Data shown:
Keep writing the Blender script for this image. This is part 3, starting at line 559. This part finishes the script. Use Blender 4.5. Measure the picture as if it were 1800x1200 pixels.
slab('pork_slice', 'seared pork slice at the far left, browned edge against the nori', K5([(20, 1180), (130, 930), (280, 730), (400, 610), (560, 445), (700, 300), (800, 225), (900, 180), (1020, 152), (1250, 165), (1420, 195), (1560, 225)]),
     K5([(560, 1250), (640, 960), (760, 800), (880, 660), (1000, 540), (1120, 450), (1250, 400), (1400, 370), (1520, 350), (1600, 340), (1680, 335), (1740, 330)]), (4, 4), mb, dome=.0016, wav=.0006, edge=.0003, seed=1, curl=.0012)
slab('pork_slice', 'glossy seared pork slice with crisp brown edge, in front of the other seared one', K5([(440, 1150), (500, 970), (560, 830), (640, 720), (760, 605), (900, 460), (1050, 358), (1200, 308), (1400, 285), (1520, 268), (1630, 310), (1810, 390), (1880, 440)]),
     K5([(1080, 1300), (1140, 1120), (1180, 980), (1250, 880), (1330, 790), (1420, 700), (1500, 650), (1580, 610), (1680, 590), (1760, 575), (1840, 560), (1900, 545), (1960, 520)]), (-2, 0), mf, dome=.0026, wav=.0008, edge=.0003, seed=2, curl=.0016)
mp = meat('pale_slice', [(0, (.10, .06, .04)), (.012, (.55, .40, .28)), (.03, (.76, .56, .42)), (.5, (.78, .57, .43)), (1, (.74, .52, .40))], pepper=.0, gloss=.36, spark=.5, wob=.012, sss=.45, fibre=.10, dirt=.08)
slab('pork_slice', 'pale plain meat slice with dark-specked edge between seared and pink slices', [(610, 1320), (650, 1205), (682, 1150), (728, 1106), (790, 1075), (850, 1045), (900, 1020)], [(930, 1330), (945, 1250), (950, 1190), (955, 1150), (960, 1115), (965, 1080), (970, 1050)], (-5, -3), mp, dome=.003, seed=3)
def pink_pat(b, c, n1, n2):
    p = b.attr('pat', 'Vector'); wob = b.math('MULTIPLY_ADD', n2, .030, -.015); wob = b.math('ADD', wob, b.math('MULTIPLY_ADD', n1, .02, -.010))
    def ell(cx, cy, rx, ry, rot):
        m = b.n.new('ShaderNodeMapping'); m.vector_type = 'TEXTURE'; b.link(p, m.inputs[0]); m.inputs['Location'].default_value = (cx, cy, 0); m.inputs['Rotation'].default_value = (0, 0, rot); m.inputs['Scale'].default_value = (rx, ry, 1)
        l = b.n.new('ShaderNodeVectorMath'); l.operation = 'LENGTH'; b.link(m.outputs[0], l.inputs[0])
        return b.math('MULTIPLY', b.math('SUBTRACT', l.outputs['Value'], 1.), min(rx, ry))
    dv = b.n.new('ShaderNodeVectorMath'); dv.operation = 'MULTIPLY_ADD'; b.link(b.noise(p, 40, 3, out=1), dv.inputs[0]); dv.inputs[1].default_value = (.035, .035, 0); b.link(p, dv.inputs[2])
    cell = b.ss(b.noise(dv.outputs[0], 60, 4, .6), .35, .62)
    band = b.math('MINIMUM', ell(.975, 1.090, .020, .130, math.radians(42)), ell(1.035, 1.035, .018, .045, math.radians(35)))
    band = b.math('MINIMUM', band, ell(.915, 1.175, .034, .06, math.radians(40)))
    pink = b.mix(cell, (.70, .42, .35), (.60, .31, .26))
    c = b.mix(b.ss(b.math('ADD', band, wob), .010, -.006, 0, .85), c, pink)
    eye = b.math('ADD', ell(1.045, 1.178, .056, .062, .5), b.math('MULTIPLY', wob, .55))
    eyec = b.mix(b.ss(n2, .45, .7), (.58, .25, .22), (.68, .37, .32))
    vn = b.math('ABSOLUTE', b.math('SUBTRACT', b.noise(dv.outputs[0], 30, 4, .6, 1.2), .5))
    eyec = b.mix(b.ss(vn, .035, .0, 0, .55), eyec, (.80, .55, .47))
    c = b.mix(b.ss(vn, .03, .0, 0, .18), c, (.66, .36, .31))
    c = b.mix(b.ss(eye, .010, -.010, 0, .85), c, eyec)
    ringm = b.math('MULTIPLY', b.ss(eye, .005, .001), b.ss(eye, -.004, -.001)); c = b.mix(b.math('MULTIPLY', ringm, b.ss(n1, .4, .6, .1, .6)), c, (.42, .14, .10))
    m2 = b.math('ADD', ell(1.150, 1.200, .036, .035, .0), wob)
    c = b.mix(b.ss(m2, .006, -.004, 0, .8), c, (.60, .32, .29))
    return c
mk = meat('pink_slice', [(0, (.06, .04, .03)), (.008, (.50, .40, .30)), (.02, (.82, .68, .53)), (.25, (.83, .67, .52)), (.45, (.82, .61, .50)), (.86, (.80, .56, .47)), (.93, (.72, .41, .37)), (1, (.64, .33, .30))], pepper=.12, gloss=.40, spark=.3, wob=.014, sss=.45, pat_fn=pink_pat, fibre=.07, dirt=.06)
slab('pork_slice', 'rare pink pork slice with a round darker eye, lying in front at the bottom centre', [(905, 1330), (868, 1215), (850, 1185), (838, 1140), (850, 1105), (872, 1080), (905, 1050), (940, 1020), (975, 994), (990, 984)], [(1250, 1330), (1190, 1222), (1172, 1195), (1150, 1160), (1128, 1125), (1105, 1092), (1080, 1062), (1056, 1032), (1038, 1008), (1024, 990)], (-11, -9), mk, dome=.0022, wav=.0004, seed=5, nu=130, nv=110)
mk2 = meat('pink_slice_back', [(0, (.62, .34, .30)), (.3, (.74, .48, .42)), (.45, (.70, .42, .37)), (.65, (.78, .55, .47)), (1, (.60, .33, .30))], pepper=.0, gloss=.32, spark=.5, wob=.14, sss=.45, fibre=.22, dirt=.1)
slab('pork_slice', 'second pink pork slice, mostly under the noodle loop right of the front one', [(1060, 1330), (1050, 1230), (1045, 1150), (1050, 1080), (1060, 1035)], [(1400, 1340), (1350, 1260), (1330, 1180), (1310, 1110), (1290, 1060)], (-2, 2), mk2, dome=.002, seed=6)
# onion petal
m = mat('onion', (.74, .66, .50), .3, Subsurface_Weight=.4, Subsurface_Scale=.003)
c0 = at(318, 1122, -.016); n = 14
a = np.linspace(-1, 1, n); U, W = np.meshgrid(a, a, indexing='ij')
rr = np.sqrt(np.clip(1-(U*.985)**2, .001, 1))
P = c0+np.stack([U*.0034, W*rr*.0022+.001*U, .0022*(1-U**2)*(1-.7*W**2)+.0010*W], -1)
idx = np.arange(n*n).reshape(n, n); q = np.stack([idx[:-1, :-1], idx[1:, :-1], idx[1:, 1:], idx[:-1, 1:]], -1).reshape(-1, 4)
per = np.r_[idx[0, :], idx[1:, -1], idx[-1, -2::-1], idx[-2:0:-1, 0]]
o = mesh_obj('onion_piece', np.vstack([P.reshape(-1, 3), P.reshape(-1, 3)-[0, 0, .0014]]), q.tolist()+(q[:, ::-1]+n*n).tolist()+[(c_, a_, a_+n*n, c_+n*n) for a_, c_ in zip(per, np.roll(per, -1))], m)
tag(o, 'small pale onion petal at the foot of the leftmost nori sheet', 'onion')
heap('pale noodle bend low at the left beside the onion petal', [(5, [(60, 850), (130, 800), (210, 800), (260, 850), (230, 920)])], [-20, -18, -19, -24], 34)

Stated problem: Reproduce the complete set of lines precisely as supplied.

Final result:
Keep writing the Blender script for this image. This is part 3, starting at line 559. This part finishes the script. Use Blender 4.5. Measure the picture as if it were 1800x1200 pixels.
slab('pork_slice', 'seared pork slice at the far left, browned edge against the nori', K5([(20, 1180), (130, 930), (280, 730), (400, 610), (560, 445), (700, 300), (800, 225), (900, 180), (1020, 152), (1250, 165), (1420, 195), (1560, 225)]),
     K5([(560, 1250), (640, 960), (760, 800), (880, 660), (1000, 540), (1120, 450), (1250, 400), (1400, 370), (1520, 350), (1600, 340), (1680, 335), (1740, 330)]), (4, 4), mb, dome=.0016, wav=.0006, edge=.0003, seed=1, curl=.0012)
slab('pork_slice', 'glossy seared pork slice with crisp brown edge, in front of the other seared one', K5([(440, 1150), (500, 970), (560, 830), (640, 720), (760, 605), (900, 460), (1050, 358), (1200, 308), (1400, 285), (1520, 268), (1630, 310), (1810, 390), (1880, 440)]),
     K5([(1080, 1300), (1140, 1120), (1180, 980), (1250, 880), (1330, 790), (1420, 700), (1500, 650), (1580, 610), (1680, 590), (1760, 575), (1840, 560), (1900, 545), (1960, 520)]), (-2, 0), mf, dome=.0026, wav=.0008, edge=.0003, seed=2, curl=.0016)
mp = meat('pale_slice', [(0, (.10, .06, .04)), (.012, (.55, .40, .28)), (.03, (.76, .56, .42)), (.5, (.78, .57, .43)), (1, (.74, .52, .40))], pepper=.0, gloss=.36, spark=.5, wob=.012, sss=.45, fibre=.10, dirt=.08)
slab('pork_slice', 'pale plain meat slice with dark-specked edge between seared and pink slices', [(610, 1320), (650, 1205), (682, 1150), (728, 1106), (790, 1075), (850, 1045), (900, 1020)], [(930, 1330), (945, 1250), (950, 1190), (955, 1150), (960, 1115), (965, 1080), (970, 1050)], (-5, -3), mp, dome=.003, seed=3)
def pink_pat(b, c, n1, n2):
    p = b.attr('pat', 'Vector'); wob = b.math('MULTIPLY_ADD', n2, .030, -.015); wob = b.math('ADD', wob, b.math('MULTIPLY_ADD', n1, .02, -.010))
    def ell(cx, cy, rx, ry, rot):
        m = b.n.new('ShaderNodeMapping'); m.vector_type = 'TEXTURE'; b.link(p, m.inputs[0]); m.inputs['Location'].default_value = (cx, cy, 0); m.inputs['Rotation'].default_value = (0, 0, rot); m.inputs['Scale'].default_value = (rx, ry, 1)
        l = b.n.new('ShaderNodeVectorMath'); l.operation = 'LENGTH'; b.link(m.outputs[0], l.inputs[0])
        return b.math('MULTIPLY', b.math('SUBTRACT', l.outputs['Value'], 1.), min(rx, ry))
    dv = b.n.new('ShaderNodeVectorMath'); dv.operation = 'MULTIPLY_ADD'; b.link(b.noise(p, 40, 3, out=1), dv.inputs[0]); dv.inputs[1].default_value = (.035, .035, 0); b.link(p, dv.inputs[2])
    cell = b.ss(b.noise(dv.outputs[0], 60, 4, .6), .35, .62)
    band = b.math('MINIMUM', ell(.975, 1.090, .020, .130, math.radians(42)), ell(1.035, 1.035, .018, .045, math.radians(35)))
    band = b.math('MINIMUM', band, ell(.915, 1.175, .034, .06, math.radians(40)))
    pink = b.mix(cell, (.70, .42, .35), (.60, .31, .26))
    c = b.mix(b.ss(b.math('ADD', band, wob), .010, -.006, 0, .85), c, pink)
    eye = b.math('ADD', ell(1.045, 1.178, .056, .062, .5), b.math('MULTIPLY', wob, .55))
    eyec = b.mix(b.ss(n2, .45, .7), (.58, .25, .22), (.68, .37, .32))
    vn = b.math('ABSOLUTE', b.math('SUBTRACT', b.noise(dv.outputs[0], 30, 4, .6, 1.2), .5))
    eyec = b.mix(b.ss(vn, .035, .0, 0, .55), eyec, (.80, .55, .47))
    c = b.mix(b.ss(vn, .03, .0, 0, .18), c, (.66, .36, .31))
    c = b.mix(b.ss(eye, .010, -.010, 0, .85), c, eyec)
    ringm = b.math('MULTIPLY', b.ss(eye, .005, .001), b.ss(eye, -.004, -.001)); c = b.mix(b.math('MULTIPLY', ringm, b.ss(n1, .4, .6, .1, .6)), c, (.42, .14, .10))
    m2 = b.math('ADD', ell(1.150, 1.200, .036, .035, .0), wob)
    c = b.mix(b.ss(m2, .006, -.004, 0, .8), c, (.60, .32, .29))
    return c
mk = meat('pink_slice', [(0, (.06, .04, .03)), (.008, (.50, .40, .30)), (.02, (.82, .68, .53)), (.25, (.83, .67, .52)), (.45, (.82, .61, .50)), (.86, (.80, .56, .47)), (.93, (.72, .41, .37)), (1, (.64, .33, .30))], pepper=.12, gloss=.40, spark=.3, wob=.014, sss=.45, pat_fn=pink_pat, fibre=.07, dirt=.06)
slab('pork_slice', 'rare pink pork slice with a round darker eye, lying in front at the bottom centre', [(905, 1330), (868, 1215), (850, 1185), (838, 1140), (850, 1105), (872, 1080), (905, 1050), (940, 1020), (975, 994), (990, 984)], [(1250, 1330), (1190, 1222), (1172, 1195), (1150, 1160), (1128, 1125), (1105, 1092), (1080, 1062), (1056, 1032), (1038, 1008), (1024, 990)], (-11, -9), mk, dome=.0022, wav=.0004, seed=5, nu=130, nv=110)
mk2 = meat('pink_slice_back', [(0, (.62, .34, .30)), (.3, (.74, .48, .42)), (.45, (.70, .42, .37)), (.65, (.78, .55, .47)), (1, (.60, .33, .30))], pepper=.0, gloss=.32, spark=.5, wob=.14, sss=.45, fibre=.22, dirt=.1)
slab('pork_slice', 'second pink pork slice, mostly under the noodle loop right of the front one', [(1060, 1330), (1050, 1230), (1045, 1150), (1050, 1080), (1060, 1035)], [(1400, 1340), (1350, 1260), (1330, 1180), (1310, 1110), (1290, 1060)], (-2, 2), mk2, dome=.002, seed=6)
# onion petal
m = mat('onion', (.74, .66, .50), .3, Subsurface_Weight=.4, Subsurface_Scale=.003)
c0 = at(318, 1122, -.016); n = 14
a = np.linspace(-1, 1, n); U, W = np.meshgrid(a, a, indexing='ij')
rr = np.sqrt(np.clip(1-(U*.985)**2, .001, 1))
P = c0+np.stack([U*.0034, W*rr*.0022+.001*U, .0022*(1-U**2)*(1-.7*W**2)+.0010*W], -1)
idx = np.arange(n*n).reshape(n, n); q = np.stack([idx[:-1, :-1], idx[1:, :-1], idx[1:, 1:], idx[:-1, 1:]], -1).reshape(-1, 4)
per = np.r_[idx[0, :], idx[1:, -1], idx[-1, -2::-1], idx[-2:0:-1, 0]]
o = mesh_obj('onion_piece', np.vstack([P.reshape(-1, 3), P.reshape(-1, 3)-[0, 0, .0014]]), q.tolist()+(q[:, ::-1]+n*n).tolist()+[(c_, a_, a_+n*n, c_+n*n) for a_, c_ in zip(per, np.roll(per, -1))], m)
tag(o, 'small pale onion petal at the foot of the leftmost nori sheet', 'onion')
heap('pale noodle bend low at the left beside the onion petal', [(5, [(60, 850), (130, 800), (210, 800), (260, 850), (230, 920)])], [-20, -18, -19, -24], 34)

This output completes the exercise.